Around the same time, the 45th president accused the FBI and Department of Justice of “leaking” information to the media “at levels never seen before” in regards to the raid and investigation.
Mueller’s Investigation
Later, former special counsel Robert Mueller wrote he found no evidence that Trump’s 2016 campaign colluded with Russia. And a memo released by the Justice Department on Wednesday afternoon showed that two Department of Justice officials in 2019 wrote that Trump also did not obstruct justice, and even if he did, he should not be prosecuted for it because he’s the president.“We conclude that the evidence described in Volume II of the Report is not, in our judgment, sufficient to support a conclusion beyond a reasonable doubt that the President violated the obstruction-of-justice statutes,” said the unredacted document, dated March 2019. “In addition, we believe that certain of the conduct examined by the Special Counsel could not, as a matter of law, support an obstruction charge under the circumstances.”
“In the nine-page memo it was revealed that ‘Nothing would warrant a prosecution for obstruction of justice,’” Trump’s statement read. “It underscored that ‘Mueller had not found sufficient evidence to charge any underlying crime,’ and that the president ’reasonably believed that the Special Counsel’s investigation was interfering with his governing agenda.'”

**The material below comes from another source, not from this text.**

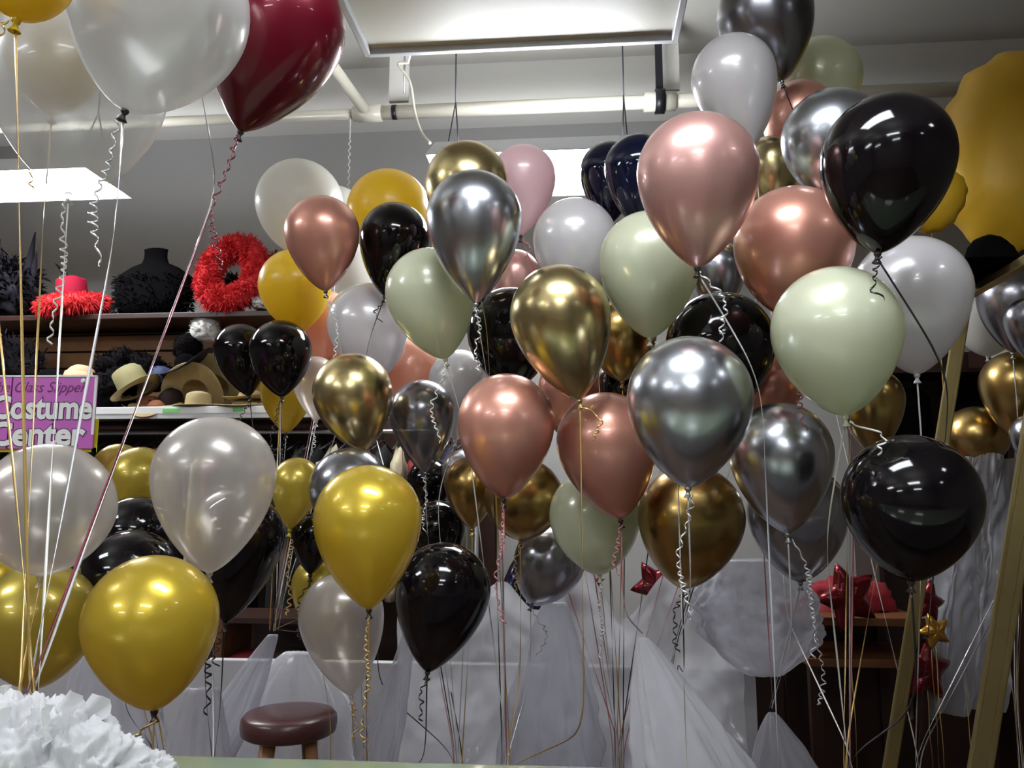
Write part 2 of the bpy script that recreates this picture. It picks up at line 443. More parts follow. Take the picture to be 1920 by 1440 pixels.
# label, film, centre x, crown y, neck y, width, lean, depth hint, tie, ribbon, curl length
B = [
 ('plain yellow balloon cut by the top left corner of the photo', 'yellow', 48, -140, 22, 170, -8, 1.35, 'wrap', 'r_gold', 0.10),
 ('largest pearly clear balloon at top, just left of the maroon one', 'clear_white', 302, -150, 206, 322, -50, 1.42, 'wrap', 'r_silver', 0.32),
 ('maroon balloon at the top, the only dark red one', 'maroon', 521, -75, 246, 246, -56, 1.75, 'wrap', 'r_maroon', 0.34),
 ('huge see-through pearl balloon in front of the left ceiling lamp', 'clear_big', 150, 0, 364, 308, -4, 1.62, 'wrap', 'r_white', 0.34),
 ('yellow balloon seen through the huge see-through pearl one', 'yellow', 105, -20, 215, 190, 4, 2.0, 'wrap', 'r_gold', 0.2),
 ('balloon above the top edge, only its long gold ribbon shows at far left', 'gold', 96, -330, -25, 200, 0, 1.95, 'wrap', 'r_gold', 0),
 ('balloon above the top edge whose silver ribbon falls beside the largest pearly one', 'white', 345, -340, -25, 200, 0, 1.8, 'wrap', 'r_silver', 0),
 ('large gold balloon at lower left, above the white tissue wrap', 'gold_bright', 284, 1043, 1332, 240, 16, 1.72, 'goldl', 'r_gold', 0.1),
 ('pearly see-through balloon right of the magenta sign, knot at black curls', 'clear_pearl', 402, 780, 1074, 226, 0, 1.80, 'left', 'r_black', 0.3),
 ('pearly see-through balloon under the magenta sign, cut by left edge', 'clear_pearl', 90, 832, 1080, 240, -4, 1.75, 'wrap', 'r_gold', 0),
 ('gold balloon at far left low, behind the ribbons and tissue wrap', 'gold', 72, 1058, 1292, 208, 4, 2.05, 'wrap', 'r_gold', 0),
 ('bright gold balloon low in the middle, left of the lowest black one', 'gold_bright', 690, 872, 1142, 202, 6, 2.05, 'gold', 'r_gold', 0.3),
 ('large black balloon at upper right beside the yellow stand-in shape', 'black', 1663, 178, 474, 240, -28, 1.76, 'farright', 'r_black', 0.1),
 ('large pale rose gold balloon top centre right, left of silver one', 'rose_pale', 1308, 213, 502, 222, -6, 1.92, 'silver', 'r_silver', 0.3),
 ('large ivory balloon on the right, over the pearl white one', 'ivory', 1567, 500, 780, 238, 8, 1.84, 'right', 'r_white', 0.28),
 ('large chrome silver balloon right of the two rose gold ones', 'chrome', 1293, 630, 914, 234, -8, 1.88, 'silver', 'r_silver', 0.28),
 ('large black balloon at lower right, nearly round', 'black', 1708, 815, 1090, 244, -10, 1.78, 'right', 'r_black', 0),
 ('rose gold balloon under the chrome gold one, left of its twin', 'rose', 949, 700, 936, 186, -4, 2.28, 'mid', 'r_pink', 0.32),
 ('rose gold balloon left of the large chrome silver balloon', 'rose', 1137, 735, 975, 186, 24, 2.30, 'rose', 'r_pink', 0.14),
 ('chrome silver balloon at upper middle, in front of chrome gold', 'chrome', 889, 320, 578, 178, 4, 2.35, 'mid', 'r_silver', 0.32),
 ('chrome gold balloon in the middle of the big bunch', 'gold_chrome', 1050, 496, 750, 192, 34, 2.2, 'mid', 'r_gold', 0.1),
 ('rose gold balloon under the large black one at upper right', 'rose', 1488, 350, 592, 216, -20, 2.15, 'right', 'r_pink', 0.3),
 ('ivory balloon left of the pale rose gold one', 'ivory', 1217, 396, 634, 190, -2, 2.35, 'silver', 'r_white', 0.1),
 ('ivory balloon left of the chrome silver one at upper middle', 'ivory', 806, 465, 673, 168, 30, 2.6, 'mid', 'r_white', 0.26),
 ('small rose gold balloon at upper left of bunch, between two yellow', 'rose', 604, 367, 546, 136, 10, 3.0, 'leftback', 'r_white', 0.34),
 ('black balloon in front of the upper yellow one', 'black', 740, 380, 555, 132, -16, 3.0, 'gold', 'r_black', 0.1),
 ('chrome gold balloon at middle left, below the pearl white one', 'gold_chrome', 661, 662, 846, 148, 26, 2.75, 'leftback', 'r_gold', 0.1),
 ('black balloon beside the hat shelf, nearer of the pair', 'black', 526, 600, 744, 114, 6, 3.4, 'leftback', 'r_black', 0.24),
 ('black balloon beside the hat shelf, farther left of the pair', 'black', 451, 607, 743, 100, 20, 3.7, 'leftback', 'r_black', 0.22),
 ('lowest black balloon, above the stool at its right', 'black', 831, 1018, 1260, 176, -28, 2.45, 'black', 'r_black', 0.12),
 ('dull see-through pearl balloon with its neck right above the stool', 'clear_pearl', 640, 1075, 1318, 158, 26, 2.45, 'gold', 'r_gold', 0.1),
 ('pearl white balloon behind the large ivory one on the right', 'white', 1708, 443, 702, 208, 0, 2.15, 'farright', 'r_white', 0),
 ('chrome silver balloon behind the large black one at upper right', 'chrome', 1562, 168, 372, 184, -10, 2.2, 'right', 'r_silver', 0),
 ('pearl white balloon standing up highest, over the pale rose gold one', 'white', 1375, 67, 274, 157, 30, 2.6, 'silver', 'r_white', 0.1),
 ('black balloon right of centre, above the large chrome silver one', 'black', 1350, 546, 780, 200, 0, 2.3, 'silver', 'r_black', 0),
 ('black balloon between ivory and chrome gold ones in the centre', 'black', 958, 538, 730, 165, 4, 2.55, 'mid', 'r_black', 0),
 ('chrome silver balloon left of the large low black one', 'chrome', 1464, 755, 1000, 192, 6, 2.15, 'pair', 'r_silver', 0.3),
 ('greyish chrome balloon low, under the chrome silver one at right', 'chrome_clear', 1494, 868, 1092, 184, 0, 2.5, 'pair', 'r_silver', 0.34),
 ('chrome gold balloon hanging low under the large chrome silver one', 'gold_dark', 1296, 872, 1104, 196, -20, 2.35, 'silver', 'r_black', 0.16),
 ('ivory balloon low, behind the right of the twin rose gold ones', 'ivory', 1115, 880, 1078, 174, 8, 2.6, 'rear', 'r_white', 0.24),
 ('chrome gold balloon at the top behind the chrome silver one', 'gold_chrome', 876, 266, 462, 160, 0, 2.75, 'mid', 'r_gold', 0),
 ('pearl white balloon below the small rose gold one', 'white', 690, 530, 706, 152, 30, 3.0, 'back', 'r_black', 0.16),
 ('pearl grey balloon between chrome silver and ivory, under the lamp', 'white', 1078, 372, 560, 156, 0, 2.7, 'rear', 'r_white', 0),
 ('smoky chrome balloon right of the middle left gold one', 'chrome_clear', 792, 712, 906, 122, 8, 2.85, 'back', 'r_silver', 0.2),
 ('pearl white balloon beside the left twin rose gold one', 'white', 862, 655, 838, 120, -8, 2.9, 'back', 'r_white', 0.22),
 ('yellow balloon at left below the small rose gold one', 'yellow', 553, 468, 622, 134, 10, 3.25, 'leftback', 'r_gold', 0),
 ('yellow balloon at the top behind the black one', 'yellow', 729, 318, 500, 154, 6, 3.2, 'gold', 'r_gold', 0),
 ('plain white balloon, the leftmost at the top of the bunch', 'white_matte', 562, 300, 478, 164, 4, 3.4, 'leftback', 'r_white', 0),
 ('white balloon peeping out between the leftmost white and upper yellow', 'white_matte', 625, 348, 510, 130, 6, 3.8, 'leftback', 'r_white', 0),
 ('pink balloon glowing in front of the centre lamp', 'pink', 981, 272, 474, 122, -6, 2.95, 'rear', 'r_pink', 0.08),
 ('navy balloon right of the centre lamp, nearer of two', 'navy', 1198, 252, 430, 128, 0, 2.75, 'rear', 'r_black', 0),
 ('navy balloon at the right end of the centre lamp', 'navy', 1142, 266, 420, 112, 0, 3.1, 'rear', 'r_black', 0),
 ('dark chrome balloon cut by the top edge on the right', 'chrome_dark', 1434, -60, 152, 176, 24, 2.5, 'silver', 'r_black', 0),
 ('rose gold balloon peeking behind the upper right silver one', 'rose', 1497, 152, 310, 134, -8, 2.7, 'rear', 'r_pink', 0),
 ('ivory balloon at the top right under the dark chrome one', 'ivory', 1536, 72, 235, 150, -6, 2.95, 'farright', 'r_white', 0),
 ('chrome gold balloon wedged between pale rose gold and silver ones', 'gold_chrome', 1444, 256, 400, 112, 0, 2.75, 'right', 'r_gold', 0),
 ('ivory balloon wedged under the hidden gold one at right', 'ivory', 1436, 314, 460, 104, 0, 3.1, 'right', 'r_white', 0),
 ('smoky rose balloon right of the ivory one, under pale rose gold', 'chrome_dark', 1345, 452, 610, 104, 0, 2.8, 'rear', 'r_pink', 0),
 ('chrome gold balloon behind the black one beside the centre ivory', 'gold_dark', 1165, 560, 715, 130, 0, 2.75, 'rear', 'r_gold', 0),
 ('black balloon behind the large chrome silver one, upper left side', 'black', 1178, 664, 810, 112, 0, 2.85, 'rear', 'r_black', 0),
 ('rose gold balloon hidden behind the twin rose gold ones', 'rose', 1068, 670, 830, 120, 0, 2.95, 'rear', 'r_pink', 0),
 ('chrome gold balloon just showing behind the centre chrome gold one', 'gold_chrome', 1118, 490, 640, 112, 0, 2.9, 'rear', 'r_gold', 0),
 ('dusty rose balloon showing below the pink one', 'rose_pale', 965, 468, 610, 100, 0, 3.1, 'rear', 'r_pink', 0),
 ('dull white balloon behind the small rose gold one at right', 'white_matte', 668, 428, 600, 126, 6, 3.6, 'back', 'r_white', 0),
 ('peach balloon behind the yellow one at left', 'peach', 612, 545, 702, 108, -6, 3.7, 'leftback', 'r_pink', 0),
 ('peach balloon below the left ivory one', 'peach', 766, 630, 780, 124, -8, 3.4, 'back', 'r_pink', 0),
 ('see-through pearl balloon left of the middle left gold one', 'clear_pearl', 592, 668, 812, 86, 4, 3.5, 'leftback', 'r_silver', 0.14),
 ('gold balloon under the pair of black ones by the hat shelf', 'gold_bright', 538, 680, 812, 98, 2, 3.7, 'leftback', 'r_black', 0.12),
 ('shiny silver balloon behind the bright low gold one', 'chrome_clear', 656, 840, 1010, 150, 4, 2.55, 'gold', 'r_silver', 0),
 ('gold balloon with pointed neck right of the big see-through one', 'gold', 556, 858, 1034, 94, -14, 2.7, 'leftback', 'r_gold', 0.26),
 ('small black balloon squeezed left of the bright low gold one', 'black', 586, 962, 1100, 80, -2, 2.75, 'leftback', 'r_black', 0.2),
 ('gold balloon behind the dull see-through one above the stool', 'gold', 604, 1040, 1210, 112, -4, 2.8, 'leftback', 'r_gold', 0),
 ('large black balloon behind the big see-through pearl one', 'black', 448, 925, 1178, 168, -20, 2.35, 'left', 'r_black', 0.1),
 ('silver balloon seen through the big see-through pearl one', 'chrome', 430, 918, 1072, 122, -20, 2.1, 'left', 'r_silver', 0),
 ('black balloon above the large lower left gold one', 'black', 244, 994, 1190, 180, 0, 2.15, 'goldl', 'r_black', 0),
 ('black balloon between two gold ones at left', 'black', 255, 930, 1080, 144, 0, 2.45, 'goldl', 'r_black', 0),
 ('gold balloon with bright highlights below the hat shelf', 'gold', 262, 838, 990, 118, 0, 2.7, 'goldl', 'r_gold', 0),
 ('gold balloon just right of the magenta sign corner', 'gold', 222, 832, 975, 90, 0, 2.95, 'goldl', 'r_gold', 0),
 ('gold balloon sliver at far left, above the low gold one', 'gold_bright', -12, 1036, 1220, 110, 0, 2.4, 'wrap', 'r_gold', 0),
 ('bronze gold balloon behind the left twin rose gold one', 'gold_dark', 982, 860, 1014, 148, -6, 2.8, 'mid', 'r_gold', 0.16),
 ('bronze balloon with grey reflection left of the rose gold one', 'gold_dark', 882, 856, 992, 100, 4, 3.0, 'back', 'r_gold', 0),
 ('small chrome balloon behind left of the left rose gold one', 'chrome', 872, 842, 968, 88, 4, 2.85, 'back', 'r_silver', 0),
 ('crinkled silver balloon with pointed neck behind low ivory one', 'chrome_clear', 1030, 985, 1134, 134, -34, 2.9, 'mid', 'r_silver', 0.16),
 ('black balloon right of the bright low gold one', 'black', 818, 936, 1060, 110, 0, 2.85, 'back', 'r_black', 0),
 ('small black balloon under the smoky chrome one', 'black', 806, 858, 960, 90, 0, 3.2, 'back', 'r_black', 0),
 ('olive gold balloon behind right of the large ivory one', 'gold_dark', 1634, 690, 860, 116, 0, 2.4, 'right', 'r_gold', 0.14),
 ('dark rose balloon behind left of the large ivory one', 'rose', 1446, 664, 800, 112, 0, 2.6, 'pair', 'r_pink', 0),
 ('dark chrome balloon cut by the right edge beside the black hat', 'chrome_dark', 1934, 555, 712, 92, 0, 2.35, 'farright', 'r_silver', 0),
 ('smoky dark balloon behind the gold frame top at right edge', 'chrome_dark', 1896, 500, 662, 118, -6, 3.4, 'beyond', 'r_silver', 0),
 ('white balloon seen inside the gold frame at its top', 'white_matte', 1852, 540, 668, 116, -6, 3.7, 'beyond', 'r_white', 0),
 ('bronze gold balloon at right edge inside the gold frame', 'gold_dark', 1904, 658, 832, 124, 0, 3.5, 'beyond', 'r_gold', 0),
 ('ivory balloon at the right edge above the bronze gold one', 'ivory', 1904, 590, 720, 96, 0, 3.9, 'beyond', 'r_white', 0),
 ('bronze gold balloon under the black hats inside the gold frame', 'gold_dark', 1830, 762, 880, 112, -4, 3.7, 'beyond', 'r_gold', 0),
 ('chrome balloon sliver low at the right edge of the photo', 'chrome_dark', 1936, 776, 884, 76, 0, 3.2, 'farright', 'r_silver', 0),
]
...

On Thursday, the Department of Justice is ordered to submit a redacted affidavit that was used to obtain the FBI search warrant to U.S. Magistrate Judge Bruce Reinhart, who signed off on the warrant earlier this month.
Department of Justice lawyers had argued the affidavit should not be released in any capacity, while Reinhart has signaled earlier this week that he is willing to make it public.
The Epoch Times has contacted the Justice Department for comment.